La consolidation de la filière viande est essentielle à l'avenir de la Bretagne

À l'heure où les exploitations d'élevage, notamment porcin, et les entreprises de la filière viande bretonne souffrent de l'augmentation de la volatilité des prix et de la concurrence internationale, il est important de se doter d'une vision globale de la filière. Cette synthèse complète l'étude réalisée pour le Grand Ouest (Bretagne, Normandie, Pays de la Loire). Elle met en évidence le poids de chaque maillon et les enjeux qui le caractérisent. Ceux-ci font écho aux axes de travail définis par le Plan agricole et agroalimentaire pour l'avenir de la Bretagne (P3AB), pilier essentiel du pacte d'avenir pour la Bretagne. L'amélioration de l'autonomie protéique des élevages, l'investissement pour une meilleure compétitivité des outils industriels, le renforcement de l'adéquation des produits aux différents marchés, y compris export, en sont les exemples les plus parlants.

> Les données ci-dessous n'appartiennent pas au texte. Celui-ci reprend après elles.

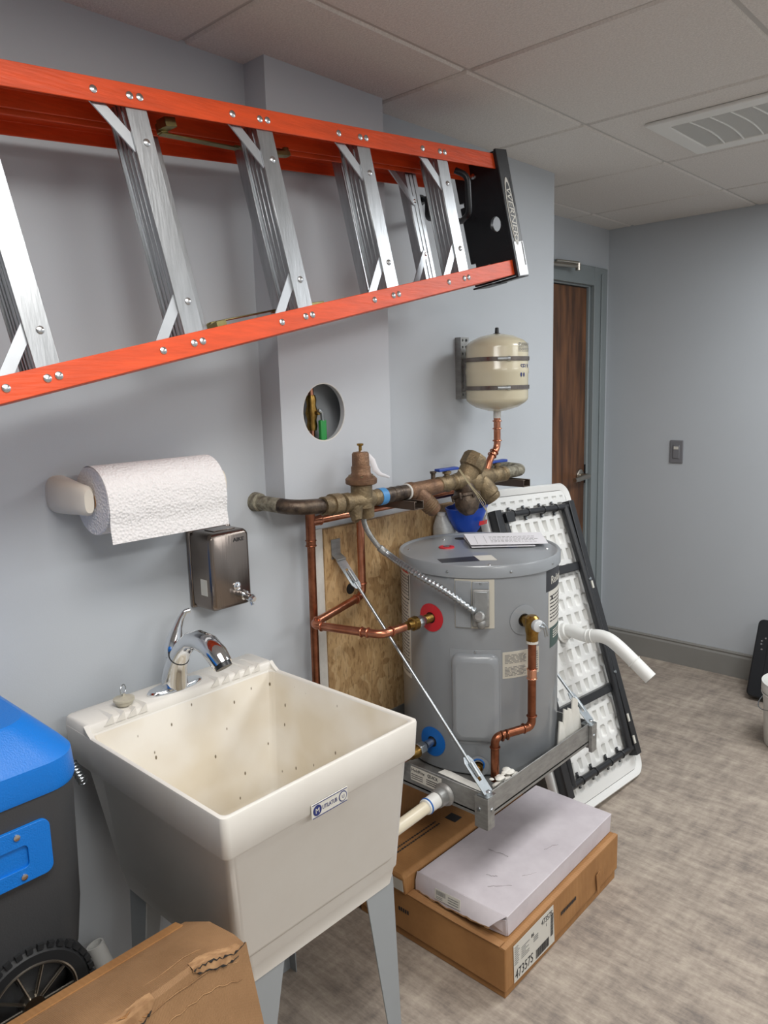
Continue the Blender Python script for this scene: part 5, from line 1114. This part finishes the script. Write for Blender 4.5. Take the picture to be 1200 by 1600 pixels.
# wheels with knobbly tyres
def wheel(x0, yc, zc):
    w_ = MB(); R_ = .100; W_ = .045
    w_.loft([[V((x0+h, yc+r*math.cos(a), zc+r*math.sin(a))) for a in [2*PI*k/48 for k in range(48)]] for r, h in [(.068, .004), (.090, .002), (R_-.003, .010), (R_, .018), (R_, W_-.018), (R_-.003, W_-.010), (.090, W_-.002), (.068, W_-.004)]], close=True)
    for k in range(36):
        a = 2*PI*k/36; c_, s_ = math.cos(a), math.sin(a); t_ = V((0, -s_, c_)); n_ = V((0, c_, s_)); o_ = V((x0, yc, zc))+n_*(R_-.001)
        for xa, xb in ((.004, .020), (.026, .042)):
            sh_ = t_*(.003 if xa < .01 else -.003); w_.prism([o_+V((xa, 0, 0))-t_*.005+sh_-n_*.004, o_+V((xb, 0, 0))-t_*.005+sh_-n_*.004, o_+V((xb, 0, 0))+t_*.005+sh_-n_*.004, o_+V((xa, 0, 0))+t_*.005+sh_-n_*.004], n_*.009)
    ty_ = w_.build('tyre', 'tyre', ck)
    MB().torus((x0+W_-.006, yc, zc), (1, 0, 0), .0715, .0035, 48, 8).torus((x0+.006, yc, zc), (1, 0, 0), .0715, .0035, 48, 8).build('rim', 'nickel', ty_, label='silver rim ring')
    s_ = MB().cyl((x0+.002, yc, zc), (x0+W_-.002, yc, zc), .018)
    for k in range(10):
        a = 2*PI*k/10; s_.tube([(x0+W_-.008, yc+.014*math.cos(a), zc+.014*math.sin(a)), (x0+W_-.008, yc+.070*math.cos(a), zc+.070*math.sin(a))], .003, 8)
    s_.build('spokes', 'nickel', ty_)
wheel(.384, .400, .551); wheel(.035, .400, .551)
MB().cyl((.03, .400, .551), (.41, .400, .551), .010).box(.09, .36, .30, .47, .535, .60).build('axle_housing', 'black', ck, bevel=.003)
MB().box(.09, .36, -.30, -.24, .4506, .515).build('foot', 'black', ck, bevel=.004)
# tote under the cooler
tote = thing('storage_tote', 'grey storage tote under the cooler behind the leaning carton', 'tote', (.3, .1, 0))
MB().loft([rrect(.06, .52, -.42, .375, .03, .004, 5), rrect(.04, .55, -.45, .395, .035, .419, 5)]).build('tote_body', 'char', tote)
MB().loft([rrect(.035, .57, -.455, .405, .03, .4195, 5), rrect(.035, .57, -.455, .405, .03, .4445, 5), rrect(.05, .555, -.44, .39, .03, .4500, 5)]).build('tote_lid', 'char', tote)
# loose pvc offcut
tag(MB().lathe([(.016, 0), (.0195, 0), (.0195, .330), (.016, .330), (.016, 0)], (.150, .738, .0), (-.28, -.22, .94), 24).build('pvc_offcut', 'white', loc=(.15, .70, 0)), 'short white plastic pipe leaning on the wall between cooler and sink', 'pipe')

# ================================================================ RIGHT EDGE ITEMS
bk = thing('plastic_bucket', 'small white plastic bucket at the right edge of the floor', 'bucket', (.83, 3.33, 0))
BXx, BYy = .808, 3.34
MB().lathe([(.112, 0), (.115, .004), (.130, .235), (.136, .236), (.136, .268), (.133, .272), (.131, .268), (.126, .235), (.112, .008), (.02, .006)], (BXx, BYy, .001), (0, 0, 1), 48).build('pail', 'white', bk)
MB().torus((BXx, BYy, .273), (0, 0, 1), .134, .003, 48, 8).torus((BXx, BYy, .225), (0, 0, 1), .133, .003, 48, 8).build('rim', 'white', bk)
hw = [V((BXx+.137*math.cos(a)-.0*1, BYy+.137*math.sin(a), .245-.085*math.sin((a-PI*.62)/(PI*1.0)*PI)*1.0)) for a in [PI*.62+PI*k/20 for k in range(21)]]
MB().tube([V((BXx, BYy, 0))+V((p.x-BXx, p.y-BYy, 0))*1.05+V((0, 0, p.z)) for p in hw], .0022, 8).build('wire_handle', 'zinc', bk)
for i in (0, -1): MB().lathe([(.012, 0), (.010, .006)], (hw[i].x, hw[i].y, hw[i].z), (hw[i].x-BXx, hw[i].y-BYy, 0), 14).build('handle_ear', 'white', bk)
bc = thing('black_case', 'black plastic case leaning on the far wall behind the bucket', 'case', (.62, 3.8, 0))
cxf = frame_xf((.495, 3.755, .0), (1, .0, 0), (.09, .40, .93)) 
MB(cxf).loft([rrect(0, .30, 0, .375, .025, 0, 6), rrect(0, .30, 0, .375, .025, .055, 6)]).build('shell', 'black', bc, bevel=.006)
b = MB(cxf)
for (x, y) in ((.03, .27), (.03, .255), (.045, .285), (.035, .23)): b.lathe([(.005, 0), (.004, .0015)], (x, y, .0551), (0, 0, 1), 10)
b.build('screws', 'rivet', bc); MB(cxf).box(.06, .24, .05, .33, .0552, .058).build('raised_panel', 'black', bc, bevel=.003)

for o in bpy.data.objects:
    for k in ('_o', '_x'):
        if k in o.keys(): del o[k]
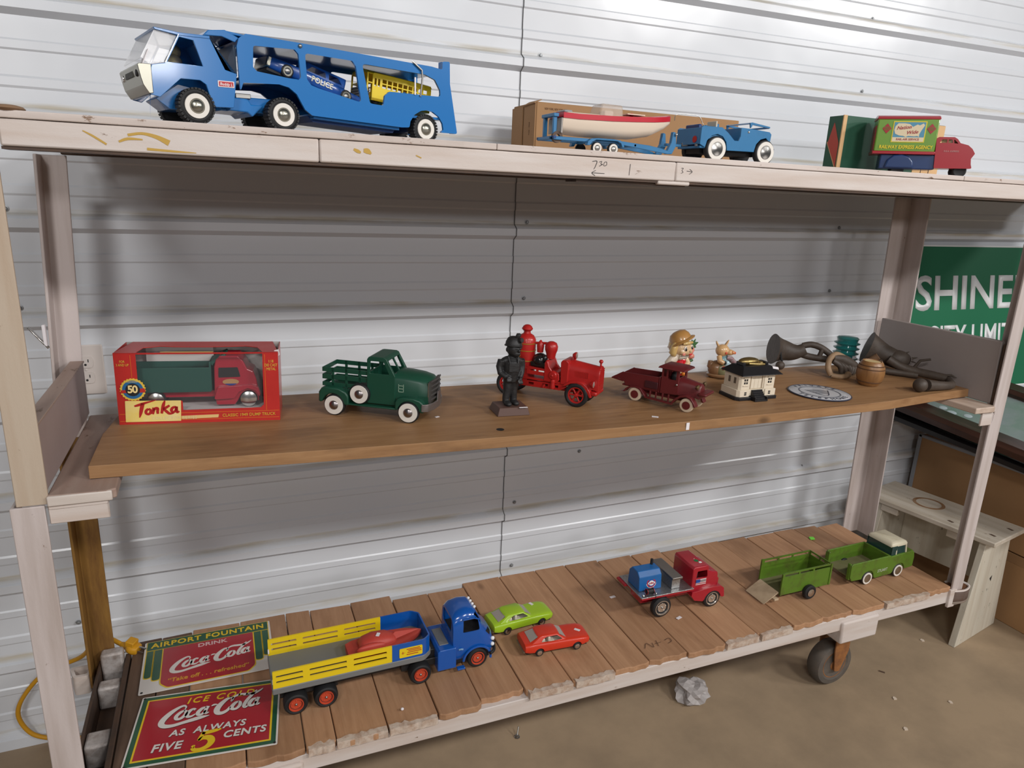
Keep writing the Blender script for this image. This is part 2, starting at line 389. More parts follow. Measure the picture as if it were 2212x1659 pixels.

Philippe de Guenin, directeur de la Draaf Bretagne

Définitions

La construction du champ sur l’activité agricole est basée sur le recensement agricole 2010. La Production brute standard (PBS) totale de l'exploitation est le potentiel de production valorisé à partir des surfaces agricoles et des cheptels. Une PBS viande est estimée en retenant les élevages à finalité viande et une partie de la PBS des vaches laitières. Les exploitations du champ sont celles dont la PBS comprend une part d’au moins 10 % en viande. Les emplois affectés à la viande sont calculés au prorata de la PBS viande.

L’unité de travail annuel (UTA) correspond à l’équivalent du temps de travail d’une personne à temps complet pendant un an. Les données de production agricole sont issues de la Statistique agricole annuelle (SAA).

Pour les autres activités en amont et aval de l'élevage, le périmètre d’établissements de la filière est construit à partir d’une liste d’activités principales exercées (APET). Les établissements ayant des activités d’abattage et de transformation de la viande et ceux du commerce de gros de viande ou de produits carnés sont tous inclus. Pour les autres (intermédiaires de commerce, fabrication d’aliments pour animaux de ferme et stockage et entreposage frigorifique), une expertise a été menée par la Draaf Bretagne.

Les données sur les établissements sont issues de la source Connaissance locale de l’appareil productif (Clap) 2013.

Les indicateurs comptables et financiers portent sur les entreprises mono ou quasi-mono régionales, soit celles dont au moins 80 % des salariés travaillent dans la région. Ils sont issus du Fichier approché des résultats Ésane (FARE) 2013. La valeur ajoutée (VA) des entreprises est la différence entre le chiffre d'affaires et les consommations intermédiaires. Le taux de VA est le rapport entre la VA et le chiffre d'affaires. Le taux de marge correspond à la part de la valeur ajoutée conservée une fois versés les charges, les salaires et les impôts. Le taux d'exportation mesure la part des ventes exportées.

Les volumes de production sont issus des enquêtes auprès des abattoirs et des enquêtes de branche. Les sources concernant les flux d'animaux sont la BDNI et la BDPORC.